The report makes special mention of average sales time, i.e. how long, on average, it takes to sell an apartment.

It took on average 87 days for homeowners to sell apartments in the Greater Reykjavík Area in 2019 (which is comparable to previous years), as compared to an average of 176 days for new residential apartments. If only the last three months of 2019 are taken into account, it took on average 217 days for new apartments to be sold.

A shortage of smaller, simpler apartments

The report suggests that either the market is not fulfilling the needs of buyers or prices are driving them away. Ari Skúlason, an economist with the Landsbanki bank, believes both to be true. “I think it’s evident that during the past few years we’ve seen residential apartments constructed that are too big and that people don’t want. We also need smaller, simpler apartments. The writing has been on the wall for many years, and yet we have seen a great deal of energy invested in the construction of apartments that people do not want and, perhaps, cannot afford to buy.

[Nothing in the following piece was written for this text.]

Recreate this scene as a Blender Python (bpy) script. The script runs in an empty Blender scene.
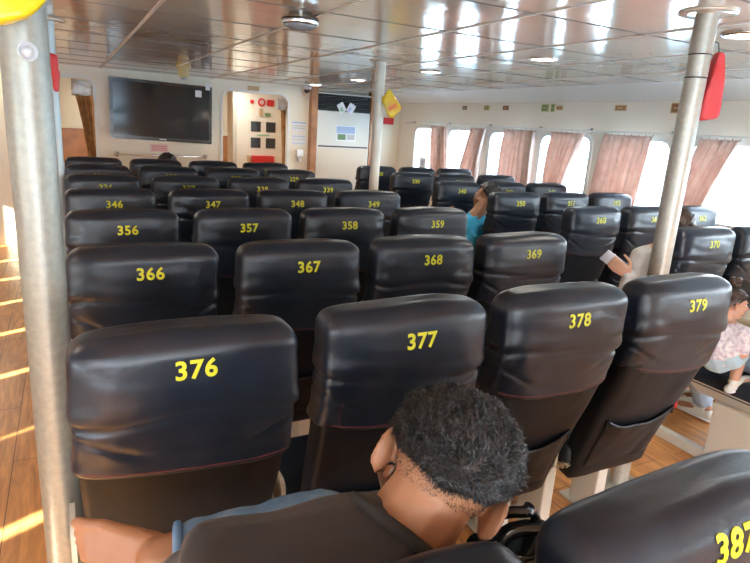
SKY, SUN, EXPO = 12.0, 40.0, 0.9
import bpy, bmesh, math, random
from mathutils import Vector, Matrix, noise
from mathutils.bvhtree import BVHTree
from mathutils.geometry import tessellate_polygon
random.seed(7)
PI = math.pi
COL = bpy.context.scene.collection
V = Vector

# ------------------------------------------------------------------ helpers
def link(o, parent=None):
    COL.objects.link(o)
    if parent is not None:
        o.parent = parent
    return o

def obj(name, bm, mat, parent=None, smooth=True, loc=None):
    me = bpy.data.meshes.new(name)
    bm.to_mesh(me); bm.free()
    for m in (mat if isinstance(mat, (list, tuple)) else [mat]):
        me.materials.append(m)
    if smooth:
        for p in me.polygons: p.use_smooth = True
    o = bpy.data.objects.new(name, me)
    link(o, parent)
    if loc: o.location = loc
    return o

def tag(o, label=None, cat=None, group=None, kind=None):
    if label: o['label'] = label
    if cat: o['category'] = cat
    if group: o['group'] = group
    if kind: o['kind'] = kind
    return o

def empty(name, loc, rz=0):
    o = bpy.data.objects.new(name, None)
    o.empty_display_size = .05
    link(o); o.location = loc; o.rotation_euler = (0, 0, rz)
    return o

def copy_tree(o, parent=None):
    c = o.copy(); COL.objects.link(c); c.parent = parent
    for ch in list(o.children):
        if not ch.name.startswith(('seat_number', 'red_buckle', 'side_panel')): copy_tree(ch, c)
    return c

def bx(bm, x0, x1, y0, y1, z0, z1, bev=0, mi=0, seg=2):
    vs = [bm.verts.new((x, y, z)) for z in (z0, z1) for y in (y0, y1) for x in (x0, x1)]
    fs = [(0,2,3,1),(4,5,7,6),(0,1,5,4),(2,6,7,3),(0,4,6,2),(1,3,7,5)]
    faces = [bm.faces.new([vs[i] for i in f]) for f in fs]
    for f in faces: f.material_index = mi
    if bev > 0:
        es = list({e for f in faces for e in f.edges})
        r = bmesh.ops.bevel(bm, geom=es, offset=bev, segments=seg, affect='EDGES', profile=.5)
        for f in r['faces']: f.material_index = mi
    return vs

def tube(bm, pts, r, n=12, cap=True, mi=0):
    pts = [V(p) for p in pts]
    rs = r if isinstance(r, (list, tuple)) else [r]*len(pts)
    rings = []
    up = None
    for i, p in enumerate(pts):
        if i == 0: t = pts[1]-pts[0]
        elif i == len(pts)-1: t = pts[-1]-pts[-2]
        else: t = pts[i+1]-pts[i-1]
        t.normalize()
        if up is None:
            up = V((0,0,1)) if abs(t.z) < .9 else V((1,0,0))
        a = (up - t*up.dot(t)).normalized(); b = t.cross(a); up = a
        rings.append([bm.verts.new(p + (a*math.cos(2*PI*k/n)+b*math.sin(2*PI*k/n))*rs[i]) for k in range(n)])
    for i in range(len(rings)-1):
        for k in range(n):
            f = bm.faces.new((rings[i][k], rings[i][(k+1)%n], rings[i+1][(k+1)%n], rings[i+1][k])); f.material_index = mi
    if cap:
        f = bm.faces.new(list(reversed(rings[0]))); f.material_index = mi
        f = bm.faces.new(rings[-1]); f.material_index = mi

def lathe(bm, prof, n=32, c=(0,0,0), mi=0):
    rings = []
    for r, z in prof:
        rings.append([bm.verts.new((c[0]+max(r,1e-5)*math.cos(2*PI*k/n), c[1]+max(r,1e-5)*math.sin(2*PI*k/n), c[2]+z)) for k in range(n)])
    for i in range(len(rings)-1):
        for k in range(n):
            f = bm.faces.new((rings[i][k], rings[i][(k+1)%n], rings[i+1][(k+1)%n], rings[i+1][k])); f.material_index = mi
    f = bm.faces.new(list(reversed(rings[0]))); f.material_index = mi
    f = bm.faces.new(rings[-1]); f.material_index = mi

def rrect(x0, x1, y0, y1, r, n=8):
    pts = []
    for cx, cy, a0 in ((x1-r, y0+r, -90), (x1-r, y1-r, 0), (x0+r, y1-r, 90), (x0+r, y0+r, 180)):
        for k in range(n+1):
            a = math.radians(a0 + 90*k/n)
            pts.append((cx+r*math.cos(a), cy+r*math.sin(a)))
    return pts

def plate(bm, loops, f3, d0, d1, mi=0):
    """flat plate with holes; loops in 2D, f3(u,v,d) -> 3D, depth d0..d1"""
    l3 = [[V((u, v, 0)) for u, v in lp] for lp in loops]
    flat = [p for lp in l3 for p in lp]
    tris = tessellate_polygon(l3)
    A = [bm.verts.new(f3(p.x, p.y, d0)) for p in flat]
    B = [bm.verts.new(f3(p.x, p.y, d1)) for p in flat]
    for a, b, c in tris:
        try:
            bm.faces.new((A[a], A[b], A[c])).material_index = mi
            bm.faces.new((B[c], B[b], B[a])).material_index = mi
        except ValueError: pass
    i = 0
    for lp in l3:
        n = len(lp)
        for k in range(n):
            a, b = i+k, i+(k+1)%n
            bm.faces.new((A[a], A[b], B[b], B[a])).material_index = mi
        i += n

def fix(bm):
    bmesh.ops.recalc_face_normals(bm, faces=bm.faces[:])
    return bm

def YX(u, v, d): return (d, u, v)      # plate standing in the y/z plane
def XZ(u, v, d): return (u, d, v)      # plate standing in the x/z plane

def flat_sharp(o, ang=35):
    me = o.data
    for p in me.polygons: p.use_smooth = False
    return o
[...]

Discounts in select neighbourhoods

As noted in his interview with RÚV, Ari does not expect prices for new residential apartments to drop: price stagnation is more likely. “It could be possible, in certain neighbourhoods, like in central Reykjavík, that homeowners will need to offer a discount to sell their apartments.”

The report also notes that 3,400 new apartments were put on the market in Iceland last year, the greatest increase since 2008 when 3,700 apartments were added to the Icelandic market.